→ **TASK DIRECTIONS**
Quote precisely the run of lines opening with the line containing "Write the bpy" and closing with the line containing "(behind the camera)", and nothing else.

→ **TASK INPUTS**
□ □ □ □

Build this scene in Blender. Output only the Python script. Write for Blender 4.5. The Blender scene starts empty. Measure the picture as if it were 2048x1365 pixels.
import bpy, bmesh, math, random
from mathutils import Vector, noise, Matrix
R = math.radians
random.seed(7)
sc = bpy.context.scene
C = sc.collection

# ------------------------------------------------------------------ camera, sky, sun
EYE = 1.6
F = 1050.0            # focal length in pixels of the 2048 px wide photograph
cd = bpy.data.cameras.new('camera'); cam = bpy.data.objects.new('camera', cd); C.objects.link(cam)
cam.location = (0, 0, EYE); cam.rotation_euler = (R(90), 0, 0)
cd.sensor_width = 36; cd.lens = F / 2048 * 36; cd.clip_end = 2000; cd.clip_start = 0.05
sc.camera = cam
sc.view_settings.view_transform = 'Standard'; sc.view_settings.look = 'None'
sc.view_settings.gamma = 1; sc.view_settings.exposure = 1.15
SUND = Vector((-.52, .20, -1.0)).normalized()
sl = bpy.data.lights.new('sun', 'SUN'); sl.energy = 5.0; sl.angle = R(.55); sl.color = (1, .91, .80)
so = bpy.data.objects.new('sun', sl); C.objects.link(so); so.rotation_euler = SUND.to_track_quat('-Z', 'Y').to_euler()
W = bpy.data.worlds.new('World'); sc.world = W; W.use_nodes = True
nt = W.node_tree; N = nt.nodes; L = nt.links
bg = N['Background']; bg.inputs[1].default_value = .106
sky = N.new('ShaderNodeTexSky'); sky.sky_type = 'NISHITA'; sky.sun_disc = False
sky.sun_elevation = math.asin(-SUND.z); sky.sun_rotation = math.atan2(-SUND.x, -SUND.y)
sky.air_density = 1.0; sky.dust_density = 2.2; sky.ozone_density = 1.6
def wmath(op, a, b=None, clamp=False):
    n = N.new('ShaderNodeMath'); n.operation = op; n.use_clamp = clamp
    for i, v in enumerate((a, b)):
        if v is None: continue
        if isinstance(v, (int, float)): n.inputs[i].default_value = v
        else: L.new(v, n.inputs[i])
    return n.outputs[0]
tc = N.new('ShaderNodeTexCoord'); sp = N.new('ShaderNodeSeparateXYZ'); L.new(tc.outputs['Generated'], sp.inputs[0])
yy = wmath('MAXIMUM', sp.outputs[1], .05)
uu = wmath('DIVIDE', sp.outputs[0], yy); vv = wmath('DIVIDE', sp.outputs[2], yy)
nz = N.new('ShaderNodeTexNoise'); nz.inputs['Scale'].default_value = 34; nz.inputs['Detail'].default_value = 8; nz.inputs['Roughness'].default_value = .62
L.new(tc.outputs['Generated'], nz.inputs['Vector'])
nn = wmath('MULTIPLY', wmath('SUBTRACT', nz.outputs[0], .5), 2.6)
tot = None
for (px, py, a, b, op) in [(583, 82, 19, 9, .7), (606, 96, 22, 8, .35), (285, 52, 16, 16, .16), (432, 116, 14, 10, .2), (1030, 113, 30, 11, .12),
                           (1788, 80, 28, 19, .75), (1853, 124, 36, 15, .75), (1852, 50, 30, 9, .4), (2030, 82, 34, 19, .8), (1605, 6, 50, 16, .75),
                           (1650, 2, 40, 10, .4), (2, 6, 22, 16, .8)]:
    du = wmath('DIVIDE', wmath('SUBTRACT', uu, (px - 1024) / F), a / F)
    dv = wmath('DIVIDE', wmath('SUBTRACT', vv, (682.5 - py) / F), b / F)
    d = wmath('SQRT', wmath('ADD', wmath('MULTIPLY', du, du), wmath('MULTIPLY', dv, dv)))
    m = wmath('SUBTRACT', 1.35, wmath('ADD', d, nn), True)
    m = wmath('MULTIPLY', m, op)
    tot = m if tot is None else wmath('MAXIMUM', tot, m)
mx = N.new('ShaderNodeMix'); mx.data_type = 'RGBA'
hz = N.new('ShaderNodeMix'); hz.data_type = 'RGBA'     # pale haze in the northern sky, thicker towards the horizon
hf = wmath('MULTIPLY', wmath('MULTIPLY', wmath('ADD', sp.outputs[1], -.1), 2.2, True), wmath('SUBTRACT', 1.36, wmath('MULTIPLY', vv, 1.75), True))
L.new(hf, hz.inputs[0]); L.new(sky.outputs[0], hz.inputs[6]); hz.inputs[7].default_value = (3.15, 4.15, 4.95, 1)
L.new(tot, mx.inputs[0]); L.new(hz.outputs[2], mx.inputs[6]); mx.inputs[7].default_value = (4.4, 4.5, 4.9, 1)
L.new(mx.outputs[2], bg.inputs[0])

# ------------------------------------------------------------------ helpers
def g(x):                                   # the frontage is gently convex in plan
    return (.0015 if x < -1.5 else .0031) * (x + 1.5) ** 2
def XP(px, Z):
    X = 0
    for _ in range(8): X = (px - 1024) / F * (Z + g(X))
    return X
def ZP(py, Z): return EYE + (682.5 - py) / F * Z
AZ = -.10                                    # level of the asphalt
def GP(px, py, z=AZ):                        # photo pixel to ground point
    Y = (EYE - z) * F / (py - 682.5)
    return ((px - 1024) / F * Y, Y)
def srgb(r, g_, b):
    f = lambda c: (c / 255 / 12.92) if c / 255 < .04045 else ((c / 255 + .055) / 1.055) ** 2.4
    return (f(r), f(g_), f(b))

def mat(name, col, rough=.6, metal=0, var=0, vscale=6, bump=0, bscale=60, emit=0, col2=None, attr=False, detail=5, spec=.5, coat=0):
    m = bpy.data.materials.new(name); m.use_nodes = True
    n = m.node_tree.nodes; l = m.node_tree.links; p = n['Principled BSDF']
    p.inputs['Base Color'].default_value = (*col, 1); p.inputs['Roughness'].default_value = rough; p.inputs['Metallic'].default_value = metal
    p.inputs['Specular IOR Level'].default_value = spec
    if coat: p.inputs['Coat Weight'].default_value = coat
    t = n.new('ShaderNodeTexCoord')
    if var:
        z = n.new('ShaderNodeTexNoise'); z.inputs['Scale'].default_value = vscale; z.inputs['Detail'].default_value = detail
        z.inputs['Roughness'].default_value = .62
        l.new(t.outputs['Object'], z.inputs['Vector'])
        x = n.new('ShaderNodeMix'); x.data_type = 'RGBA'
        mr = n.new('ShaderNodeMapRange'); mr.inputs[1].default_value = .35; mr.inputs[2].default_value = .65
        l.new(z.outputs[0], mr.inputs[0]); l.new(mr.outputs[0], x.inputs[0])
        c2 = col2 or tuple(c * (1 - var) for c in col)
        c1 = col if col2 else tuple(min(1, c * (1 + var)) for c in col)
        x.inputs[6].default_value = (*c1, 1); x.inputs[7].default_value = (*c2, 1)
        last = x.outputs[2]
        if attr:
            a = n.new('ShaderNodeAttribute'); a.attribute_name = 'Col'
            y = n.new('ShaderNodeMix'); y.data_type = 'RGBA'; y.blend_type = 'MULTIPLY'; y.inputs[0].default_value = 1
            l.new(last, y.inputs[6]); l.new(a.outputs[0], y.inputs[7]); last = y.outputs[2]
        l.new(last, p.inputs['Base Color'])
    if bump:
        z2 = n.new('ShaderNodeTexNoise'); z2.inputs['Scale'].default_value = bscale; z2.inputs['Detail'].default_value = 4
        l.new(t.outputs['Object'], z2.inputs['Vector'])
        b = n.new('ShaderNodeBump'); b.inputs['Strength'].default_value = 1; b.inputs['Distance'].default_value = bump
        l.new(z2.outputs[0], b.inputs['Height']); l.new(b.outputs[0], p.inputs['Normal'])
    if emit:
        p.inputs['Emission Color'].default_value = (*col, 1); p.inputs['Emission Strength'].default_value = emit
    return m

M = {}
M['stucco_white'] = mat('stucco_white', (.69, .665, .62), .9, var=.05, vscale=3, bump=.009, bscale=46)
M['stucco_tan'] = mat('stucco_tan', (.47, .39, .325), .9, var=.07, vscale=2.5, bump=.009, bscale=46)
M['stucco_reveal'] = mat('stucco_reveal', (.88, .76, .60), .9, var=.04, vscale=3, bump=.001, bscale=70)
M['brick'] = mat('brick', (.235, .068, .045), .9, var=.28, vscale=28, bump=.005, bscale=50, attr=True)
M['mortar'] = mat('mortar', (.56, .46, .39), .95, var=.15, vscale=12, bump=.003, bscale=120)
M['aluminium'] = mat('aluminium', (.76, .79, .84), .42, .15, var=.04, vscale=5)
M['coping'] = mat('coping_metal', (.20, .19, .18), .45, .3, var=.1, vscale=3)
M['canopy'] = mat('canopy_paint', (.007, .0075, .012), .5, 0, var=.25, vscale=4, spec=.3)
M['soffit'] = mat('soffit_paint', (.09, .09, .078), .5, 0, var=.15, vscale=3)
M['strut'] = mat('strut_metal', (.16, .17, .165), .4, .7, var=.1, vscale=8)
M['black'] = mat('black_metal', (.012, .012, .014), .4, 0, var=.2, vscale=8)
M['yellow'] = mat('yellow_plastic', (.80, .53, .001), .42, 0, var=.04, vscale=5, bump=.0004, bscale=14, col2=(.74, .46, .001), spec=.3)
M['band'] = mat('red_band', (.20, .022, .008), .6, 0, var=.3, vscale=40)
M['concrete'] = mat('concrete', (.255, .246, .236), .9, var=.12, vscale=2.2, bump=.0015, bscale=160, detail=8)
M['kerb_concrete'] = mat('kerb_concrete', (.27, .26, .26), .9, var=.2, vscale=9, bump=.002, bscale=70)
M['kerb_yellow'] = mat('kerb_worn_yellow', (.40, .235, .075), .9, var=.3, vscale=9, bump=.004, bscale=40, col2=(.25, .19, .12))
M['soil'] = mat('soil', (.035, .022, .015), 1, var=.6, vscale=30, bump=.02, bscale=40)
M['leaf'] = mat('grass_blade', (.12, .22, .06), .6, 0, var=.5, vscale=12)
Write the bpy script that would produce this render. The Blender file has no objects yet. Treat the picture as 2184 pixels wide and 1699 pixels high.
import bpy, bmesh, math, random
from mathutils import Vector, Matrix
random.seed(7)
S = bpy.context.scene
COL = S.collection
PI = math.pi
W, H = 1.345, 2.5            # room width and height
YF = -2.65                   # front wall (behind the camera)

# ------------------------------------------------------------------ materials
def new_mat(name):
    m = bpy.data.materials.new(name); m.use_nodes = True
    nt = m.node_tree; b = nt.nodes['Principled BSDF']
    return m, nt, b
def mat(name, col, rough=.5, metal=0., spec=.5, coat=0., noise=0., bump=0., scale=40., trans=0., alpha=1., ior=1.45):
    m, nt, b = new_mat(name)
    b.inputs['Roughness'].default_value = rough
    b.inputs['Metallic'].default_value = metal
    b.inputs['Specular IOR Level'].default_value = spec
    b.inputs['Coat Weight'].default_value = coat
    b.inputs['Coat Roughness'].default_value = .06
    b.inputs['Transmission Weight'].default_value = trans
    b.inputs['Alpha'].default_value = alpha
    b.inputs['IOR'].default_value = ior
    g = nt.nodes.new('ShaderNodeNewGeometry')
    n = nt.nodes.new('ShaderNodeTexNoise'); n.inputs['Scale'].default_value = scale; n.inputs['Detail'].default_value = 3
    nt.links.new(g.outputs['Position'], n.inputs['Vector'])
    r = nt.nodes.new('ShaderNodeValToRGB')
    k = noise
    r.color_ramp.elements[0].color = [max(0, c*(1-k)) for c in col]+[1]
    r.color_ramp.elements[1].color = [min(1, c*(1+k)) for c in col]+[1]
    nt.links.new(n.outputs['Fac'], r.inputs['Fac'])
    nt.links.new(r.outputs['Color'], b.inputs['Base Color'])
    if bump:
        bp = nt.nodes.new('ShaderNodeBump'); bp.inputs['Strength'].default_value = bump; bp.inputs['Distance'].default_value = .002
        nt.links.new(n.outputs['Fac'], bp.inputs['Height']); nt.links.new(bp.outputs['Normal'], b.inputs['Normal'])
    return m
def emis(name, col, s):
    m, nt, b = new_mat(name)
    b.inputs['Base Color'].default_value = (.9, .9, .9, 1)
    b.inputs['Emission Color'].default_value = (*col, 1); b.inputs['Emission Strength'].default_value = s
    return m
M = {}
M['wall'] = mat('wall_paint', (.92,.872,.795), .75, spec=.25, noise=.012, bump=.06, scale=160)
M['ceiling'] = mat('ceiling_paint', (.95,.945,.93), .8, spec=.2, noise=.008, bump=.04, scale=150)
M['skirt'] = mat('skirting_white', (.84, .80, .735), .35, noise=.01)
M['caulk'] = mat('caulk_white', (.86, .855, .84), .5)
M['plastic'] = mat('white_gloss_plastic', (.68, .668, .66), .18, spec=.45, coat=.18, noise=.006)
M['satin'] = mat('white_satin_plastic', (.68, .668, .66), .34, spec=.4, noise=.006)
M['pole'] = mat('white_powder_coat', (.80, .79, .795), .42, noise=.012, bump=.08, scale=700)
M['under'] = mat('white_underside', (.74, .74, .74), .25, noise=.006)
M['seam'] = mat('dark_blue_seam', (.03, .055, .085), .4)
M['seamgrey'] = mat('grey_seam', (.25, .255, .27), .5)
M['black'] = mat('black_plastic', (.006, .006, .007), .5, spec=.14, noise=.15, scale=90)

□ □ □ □

→ **REPLY TO THE EXERCISE**
Write the bpy script that would produce this render. The Blender file has no objects yet. Treat the picture as 2184 pixels wide and 1699 pixels high.
import bpy, bmesh, math, random
from mathutils import Vector, Matrix
random.seed(7)
S = bpy.context.scene
COL = S.collection
PI = math.pi
W, H = 1.345, 2.5            # room width and height
YF = -2.65                   # front wall (behind the camera)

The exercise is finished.